W ostatnich dniach Vinicius Junior wszczął krucjatę przeciwko szefom Primera Division i sytuacji w Hiszpanii. Zdaniem gwiazdora Realu Madryt, na Półwyspie Iberyjskim panuje przyzwolenie na rasizm, przez co jest on regularnie obrażany na stadionach. Przykładem może być spotkanie "Królewskich" w Walencji, gdzie grupa kibiców określała Brazylijczyka mianem "małpy" i naśladowała zwierzęce odgłosy.

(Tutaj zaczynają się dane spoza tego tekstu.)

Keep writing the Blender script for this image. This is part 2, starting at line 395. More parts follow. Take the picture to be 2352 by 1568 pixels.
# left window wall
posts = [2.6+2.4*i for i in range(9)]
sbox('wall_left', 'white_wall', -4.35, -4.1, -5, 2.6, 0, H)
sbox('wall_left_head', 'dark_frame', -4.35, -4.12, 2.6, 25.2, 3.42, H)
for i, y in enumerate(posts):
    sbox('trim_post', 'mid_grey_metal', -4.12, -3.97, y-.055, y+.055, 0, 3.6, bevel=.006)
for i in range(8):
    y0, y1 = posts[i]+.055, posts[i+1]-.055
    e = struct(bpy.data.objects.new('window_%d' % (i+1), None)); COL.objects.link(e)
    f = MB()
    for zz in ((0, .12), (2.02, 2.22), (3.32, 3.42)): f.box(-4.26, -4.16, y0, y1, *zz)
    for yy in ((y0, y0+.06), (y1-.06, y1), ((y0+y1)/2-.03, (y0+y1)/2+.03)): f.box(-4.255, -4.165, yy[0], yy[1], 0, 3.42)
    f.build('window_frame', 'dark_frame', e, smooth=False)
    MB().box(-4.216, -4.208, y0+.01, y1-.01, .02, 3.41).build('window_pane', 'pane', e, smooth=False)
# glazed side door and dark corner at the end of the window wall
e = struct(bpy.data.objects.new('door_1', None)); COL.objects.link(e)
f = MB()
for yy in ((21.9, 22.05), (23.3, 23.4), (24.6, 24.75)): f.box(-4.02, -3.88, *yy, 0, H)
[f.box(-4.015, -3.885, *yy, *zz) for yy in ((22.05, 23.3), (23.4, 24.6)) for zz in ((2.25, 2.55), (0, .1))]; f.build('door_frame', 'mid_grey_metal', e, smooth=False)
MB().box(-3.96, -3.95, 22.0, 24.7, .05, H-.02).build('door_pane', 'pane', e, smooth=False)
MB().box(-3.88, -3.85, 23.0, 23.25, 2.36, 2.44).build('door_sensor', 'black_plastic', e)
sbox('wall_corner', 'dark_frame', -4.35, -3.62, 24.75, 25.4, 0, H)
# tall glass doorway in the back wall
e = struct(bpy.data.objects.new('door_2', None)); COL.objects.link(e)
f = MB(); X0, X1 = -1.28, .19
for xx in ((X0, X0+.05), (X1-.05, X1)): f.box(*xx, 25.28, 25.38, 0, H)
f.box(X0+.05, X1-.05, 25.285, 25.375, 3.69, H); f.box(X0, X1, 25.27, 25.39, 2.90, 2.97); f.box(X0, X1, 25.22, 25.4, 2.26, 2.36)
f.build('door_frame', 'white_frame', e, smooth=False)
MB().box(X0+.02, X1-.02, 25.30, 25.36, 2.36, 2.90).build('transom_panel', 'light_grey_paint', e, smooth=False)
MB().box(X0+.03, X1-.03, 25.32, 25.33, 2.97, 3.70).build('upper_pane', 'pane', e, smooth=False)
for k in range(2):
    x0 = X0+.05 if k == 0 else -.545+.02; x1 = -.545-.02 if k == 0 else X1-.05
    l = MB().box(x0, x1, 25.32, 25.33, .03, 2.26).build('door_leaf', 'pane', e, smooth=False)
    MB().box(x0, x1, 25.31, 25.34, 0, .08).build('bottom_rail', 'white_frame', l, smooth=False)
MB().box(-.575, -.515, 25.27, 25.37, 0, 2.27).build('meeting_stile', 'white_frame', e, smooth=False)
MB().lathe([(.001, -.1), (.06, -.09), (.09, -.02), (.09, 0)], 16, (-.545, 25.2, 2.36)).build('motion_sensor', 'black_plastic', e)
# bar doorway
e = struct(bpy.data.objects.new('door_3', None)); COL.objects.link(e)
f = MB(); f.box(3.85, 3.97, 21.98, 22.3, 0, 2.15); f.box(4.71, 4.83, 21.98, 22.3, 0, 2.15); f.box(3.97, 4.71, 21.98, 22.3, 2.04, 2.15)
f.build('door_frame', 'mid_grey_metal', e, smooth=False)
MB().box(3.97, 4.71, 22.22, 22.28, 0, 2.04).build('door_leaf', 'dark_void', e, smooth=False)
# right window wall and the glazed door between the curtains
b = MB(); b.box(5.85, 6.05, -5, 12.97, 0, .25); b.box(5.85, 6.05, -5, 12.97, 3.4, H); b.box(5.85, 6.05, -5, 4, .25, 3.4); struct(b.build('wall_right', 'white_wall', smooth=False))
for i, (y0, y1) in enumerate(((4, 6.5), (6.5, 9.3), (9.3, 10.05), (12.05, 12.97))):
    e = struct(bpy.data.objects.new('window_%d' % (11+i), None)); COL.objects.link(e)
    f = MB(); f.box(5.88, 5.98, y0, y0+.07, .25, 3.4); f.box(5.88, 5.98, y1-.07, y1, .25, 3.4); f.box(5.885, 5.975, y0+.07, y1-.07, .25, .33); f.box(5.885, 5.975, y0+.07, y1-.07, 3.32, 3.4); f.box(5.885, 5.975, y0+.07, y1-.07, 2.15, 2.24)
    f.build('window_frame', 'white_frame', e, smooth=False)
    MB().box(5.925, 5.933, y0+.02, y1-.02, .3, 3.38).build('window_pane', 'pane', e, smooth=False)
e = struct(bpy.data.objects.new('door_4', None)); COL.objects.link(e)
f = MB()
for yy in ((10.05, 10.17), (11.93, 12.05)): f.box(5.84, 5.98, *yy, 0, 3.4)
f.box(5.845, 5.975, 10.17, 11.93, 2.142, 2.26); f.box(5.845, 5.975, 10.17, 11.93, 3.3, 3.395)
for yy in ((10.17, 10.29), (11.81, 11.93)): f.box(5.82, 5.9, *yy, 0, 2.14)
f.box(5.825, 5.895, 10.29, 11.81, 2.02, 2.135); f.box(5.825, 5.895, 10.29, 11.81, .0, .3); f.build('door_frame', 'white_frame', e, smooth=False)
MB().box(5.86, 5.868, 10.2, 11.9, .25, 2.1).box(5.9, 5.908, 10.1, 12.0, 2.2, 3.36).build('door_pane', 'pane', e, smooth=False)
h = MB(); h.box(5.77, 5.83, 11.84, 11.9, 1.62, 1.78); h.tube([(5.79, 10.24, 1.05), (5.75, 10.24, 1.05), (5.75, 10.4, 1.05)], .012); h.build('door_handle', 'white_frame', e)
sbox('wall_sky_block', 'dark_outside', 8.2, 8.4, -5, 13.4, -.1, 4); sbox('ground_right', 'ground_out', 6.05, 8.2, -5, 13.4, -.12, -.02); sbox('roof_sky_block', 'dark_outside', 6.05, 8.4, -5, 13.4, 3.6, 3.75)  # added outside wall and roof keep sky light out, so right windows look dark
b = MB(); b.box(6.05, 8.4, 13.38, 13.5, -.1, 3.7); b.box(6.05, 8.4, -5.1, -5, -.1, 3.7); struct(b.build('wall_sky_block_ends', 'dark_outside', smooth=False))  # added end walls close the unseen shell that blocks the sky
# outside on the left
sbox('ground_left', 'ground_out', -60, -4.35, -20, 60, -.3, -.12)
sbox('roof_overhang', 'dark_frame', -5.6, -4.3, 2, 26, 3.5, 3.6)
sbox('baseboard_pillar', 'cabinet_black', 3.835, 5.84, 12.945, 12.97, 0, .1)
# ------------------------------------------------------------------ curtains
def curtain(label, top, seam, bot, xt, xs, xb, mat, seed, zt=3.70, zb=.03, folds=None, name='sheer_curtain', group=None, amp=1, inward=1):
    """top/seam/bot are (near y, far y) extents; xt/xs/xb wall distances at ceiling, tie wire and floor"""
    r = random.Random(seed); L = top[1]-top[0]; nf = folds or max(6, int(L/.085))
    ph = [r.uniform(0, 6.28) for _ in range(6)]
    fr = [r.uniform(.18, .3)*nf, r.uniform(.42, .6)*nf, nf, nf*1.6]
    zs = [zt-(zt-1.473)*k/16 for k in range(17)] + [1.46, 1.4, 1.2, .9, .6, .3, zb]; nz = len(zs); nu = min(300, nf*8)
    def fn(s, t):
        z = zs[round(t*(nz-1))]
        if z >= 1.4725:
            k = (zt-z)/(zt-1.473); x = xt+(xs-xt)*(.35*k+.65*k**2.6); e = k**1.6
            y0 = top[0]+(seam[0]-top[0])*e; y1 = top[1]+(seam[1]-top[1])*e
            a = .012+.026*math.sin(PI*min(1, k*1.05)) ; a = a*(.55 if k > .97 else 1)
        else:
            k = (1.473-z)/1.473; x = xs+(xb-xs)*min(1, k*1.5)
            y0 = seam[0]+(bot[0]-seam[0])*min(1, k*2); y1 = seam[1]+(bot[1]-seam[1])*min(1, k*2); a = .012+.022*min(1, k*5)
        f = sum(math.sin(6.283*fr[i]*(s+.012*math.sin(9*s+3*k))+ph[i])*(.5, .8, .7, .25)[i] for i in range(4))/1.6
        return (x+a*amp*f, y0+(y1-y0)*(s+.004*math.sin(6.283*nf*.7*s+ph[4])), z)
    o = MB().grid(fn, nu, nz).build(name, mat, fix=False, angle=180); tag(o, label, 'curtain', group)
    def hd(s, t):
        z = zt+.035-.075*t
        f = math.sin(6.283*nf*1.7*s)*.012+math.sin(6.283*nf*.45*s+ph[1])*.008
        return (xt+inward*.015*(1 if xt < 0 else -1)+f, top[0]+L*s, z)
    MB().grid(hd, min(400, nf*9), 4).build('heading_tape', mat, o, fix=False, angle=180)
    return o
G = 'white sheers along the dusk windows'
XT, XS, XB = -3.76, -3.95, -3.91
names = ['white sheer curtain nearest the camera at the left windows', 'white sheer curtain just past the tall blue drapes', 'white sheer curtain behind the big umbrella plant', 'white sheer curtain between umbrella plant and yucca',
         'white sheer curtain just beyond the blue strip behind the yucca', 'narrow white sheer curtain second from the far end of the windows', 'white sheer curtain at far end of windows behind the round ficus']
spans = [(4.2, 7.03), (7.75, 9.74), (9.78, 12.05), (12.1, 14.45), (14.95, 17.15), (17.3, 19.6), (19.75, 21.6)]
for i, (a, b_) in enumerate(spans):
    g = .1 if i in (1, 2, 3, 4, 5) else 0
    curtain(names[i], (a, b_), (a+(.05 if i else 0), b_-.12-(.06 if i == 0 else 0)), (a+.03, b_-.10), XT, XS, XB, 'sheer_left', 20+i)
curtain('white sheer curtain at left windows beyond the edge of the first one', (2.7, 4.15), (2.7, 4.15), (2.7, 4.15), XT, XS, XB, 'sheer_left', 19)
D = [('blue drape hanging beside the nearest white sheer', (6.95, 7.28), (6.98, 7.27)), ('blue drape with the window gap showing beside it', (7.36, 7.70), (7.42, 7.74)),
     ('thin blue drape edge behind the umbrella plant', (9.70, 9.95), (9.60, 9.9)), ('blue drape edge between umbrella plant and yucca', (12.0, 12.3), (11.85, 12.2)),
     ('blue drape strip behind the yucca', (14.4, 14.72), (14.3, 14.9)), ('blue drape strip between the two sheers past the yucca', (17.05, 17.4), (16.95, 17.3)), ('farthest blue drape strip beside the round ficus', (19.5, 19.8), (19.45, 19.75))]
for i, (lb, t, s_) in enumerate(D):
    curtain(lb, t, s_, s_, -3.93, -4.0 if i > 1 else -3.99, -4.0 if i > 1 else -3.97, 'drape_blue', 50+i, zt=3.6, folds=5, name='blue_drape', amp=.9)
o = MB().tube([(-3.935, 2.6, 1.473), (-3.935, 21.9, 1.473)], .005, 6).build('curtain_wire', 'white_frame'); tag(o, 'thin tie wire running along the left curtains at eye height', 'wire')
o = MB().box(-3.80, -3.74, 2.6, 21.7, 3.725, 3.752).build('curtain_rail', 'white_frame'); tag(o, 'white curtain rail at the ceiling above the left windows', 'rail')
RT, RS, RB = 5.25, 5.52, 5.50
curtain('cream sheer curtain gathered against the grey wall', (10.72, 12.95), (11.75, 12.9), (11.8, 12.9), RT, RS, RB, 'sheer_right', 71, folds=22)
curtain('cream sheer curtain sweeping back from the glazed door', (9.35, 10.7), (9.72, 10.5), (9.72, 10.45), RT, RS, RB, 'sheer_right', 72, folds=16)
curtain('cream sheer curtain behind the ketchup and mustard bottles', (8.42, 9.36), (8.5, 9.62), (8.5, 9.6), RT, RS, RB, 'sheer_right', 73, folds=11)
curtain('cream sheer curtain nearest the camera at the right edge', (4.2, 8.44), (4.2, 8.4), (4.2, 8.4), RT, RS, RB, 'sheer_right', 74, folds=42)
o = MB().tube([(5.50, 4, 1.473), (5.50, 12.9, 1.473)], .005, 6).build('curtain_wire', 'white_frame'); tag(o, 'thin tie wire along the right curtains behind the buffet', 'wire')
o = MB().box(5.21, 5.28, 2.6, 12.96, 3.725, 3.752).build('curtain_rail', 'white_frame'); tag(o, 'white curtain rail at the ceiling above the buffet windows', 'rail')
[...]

Pełne wsparcie brazylijskiemu skrzydłowemu okazał Lewis Hamilton. Siedmiokrotny mistrz świata Formuły 1 sam w przeszłości doświadczył rasizmu, przez co od kilku lat prowadzi wiele działań na rzecz tolerancji. Kierowca Mercedesa stał się też wielkim orędownikiem ruchu Black Lives Matter.
- To druzgocące, gdy pomyśli się, że w roku 2023 nadal widzimy takie obrazki i słyszymy o rasizmie. To naprawdę mocno we mnie uderza, bo przywołuje emocje związane z sytuacjami, których doświadczałem w Wielkiej Brytanii, czy też podczas zawodów we Włoszech, Francji i Hiszpanii - powiedział Hamilton agencji Reuters.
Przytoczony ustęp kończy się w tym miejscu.